In Santander, during his first stay there, Schrödinger coincided with Ortega y Gasset and with Unamuno.[4] In the case of the professor of Salamanca, to whom tribute was being paid as 1934 was the year of his retirement, he was the star of the University during the two weeks that Schrödinger stayed there. We have evidence that the latter heard him say a phrase he would then quote on more than one occasion: “If a man never contradicts himself, the reason must be because he virtually never says anything at all”. It appears, for example, in a decisive chapter of his short book What is Life?[5] It is a sentence that fits in very well with the critical stance that the controversial physicist had adopted with respect to his own creation, Wave Mechanics, and that encourages one to think beyond the prevailing objectivity. Unamuno detested the kind of popular science that relegated the question, the doubt, to the background, to a mere methodological function. And some attempt at avoiding that can be found in those texts by Schrödinger with more of a popular science approach. If science, supposedly, represents the question, the doubt, how is it possible that popular science consists basically of answers?

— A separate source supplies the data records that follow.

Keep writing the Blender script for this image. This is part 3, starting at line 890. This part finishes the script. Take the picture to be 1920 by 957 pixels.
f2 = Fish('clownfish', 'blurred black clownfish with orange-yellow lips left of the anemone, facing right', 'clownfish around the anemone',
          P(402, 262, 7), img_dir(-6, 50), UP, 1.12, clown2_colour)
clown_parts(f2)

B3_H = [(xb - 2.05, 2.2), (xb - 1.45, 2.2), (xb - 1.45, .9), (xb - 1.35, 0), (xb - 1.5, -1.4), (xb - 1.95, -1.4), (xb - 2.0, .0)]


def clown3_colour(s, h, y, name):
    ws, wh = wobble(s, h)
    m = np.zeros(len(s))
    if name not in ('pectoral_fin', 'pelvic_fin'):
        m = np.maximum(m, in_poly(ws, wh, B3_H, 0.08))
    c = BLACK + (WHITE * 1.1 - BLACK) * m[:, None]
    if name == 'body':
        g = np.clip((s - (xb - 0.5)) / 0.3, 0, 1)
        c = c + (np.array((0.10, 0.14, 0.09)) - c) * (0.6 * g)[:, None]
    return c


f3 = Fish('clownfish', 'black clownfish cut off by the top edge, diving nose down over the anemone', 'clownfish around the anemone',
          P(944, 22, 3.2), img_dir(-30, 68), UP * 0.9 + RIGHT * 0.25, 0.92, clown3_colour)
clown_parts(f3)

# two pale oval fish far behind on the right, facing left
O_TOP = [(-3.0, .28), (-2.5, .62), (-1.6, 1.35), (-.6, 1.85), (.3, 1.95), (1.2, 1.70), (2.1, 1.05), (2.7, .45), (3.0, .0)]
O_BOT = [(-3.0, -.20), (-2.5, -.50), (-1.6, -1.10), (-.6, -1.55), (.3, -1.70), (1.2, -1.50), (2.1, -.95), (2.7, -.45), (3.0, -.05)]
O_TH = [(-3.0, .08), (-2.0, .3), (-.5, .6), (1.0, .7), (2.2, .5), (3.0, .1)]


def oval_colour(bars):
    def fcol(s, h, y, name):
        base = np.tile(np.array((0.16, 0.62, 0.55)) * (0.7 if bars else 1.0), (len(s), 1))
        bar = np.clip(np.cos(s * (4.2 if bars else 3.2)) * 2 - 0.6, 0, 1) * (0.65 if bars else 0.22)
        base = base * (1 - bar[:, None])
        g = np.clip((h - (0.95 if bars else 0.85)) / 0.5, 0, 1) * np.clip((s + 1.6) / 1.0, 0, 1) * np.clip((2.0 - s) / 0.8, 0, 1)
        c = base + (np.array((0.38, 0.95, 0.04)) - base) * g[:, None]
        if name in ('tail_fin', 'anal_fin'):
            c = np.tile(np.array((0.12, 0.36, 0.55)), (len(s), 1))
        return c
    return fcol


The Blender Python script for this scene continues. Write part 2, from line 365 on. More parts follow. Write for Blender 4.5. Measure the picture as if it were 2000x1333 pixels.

[1] Schrödinger, Erwin. 1932. “¿Está la ciencia natural condicionada por el medio?” Revista de Occidente 113, 125-159.
[2] Schrödinger, Erwin. 1935. Die gegenwärtige Situation in der Quantenmechanik. Die Naturwissenschaften 23: 807-812, 823-828, 844-849.
[3] Sánchez Ron, José Manuel. 1992. A man of many worlds: Schrödinger and Spain. In Erwin Schrödinger. Philosophy and the Birth of Quantum Mechanics, eds. Michel Bitbol and Olivier Darrigol, 9-22. Paris: Frontières.
[4] Janés, Clara. 2015. Humanismo y ciencia. Erwin Schrödinger y José Ortega y Gasset. Revista de Occidente 408: 63-81. Janés, Clara. 2015. El saber y el mar. Xavier Zubiri y Erwin Schrödinger. Eu-topías. Revista de interculturalidad, comunicación y estudios europeos 10: 23-33.
[5] Schrödinger, Erwin. 1944. What is Life? Cambridge University Press.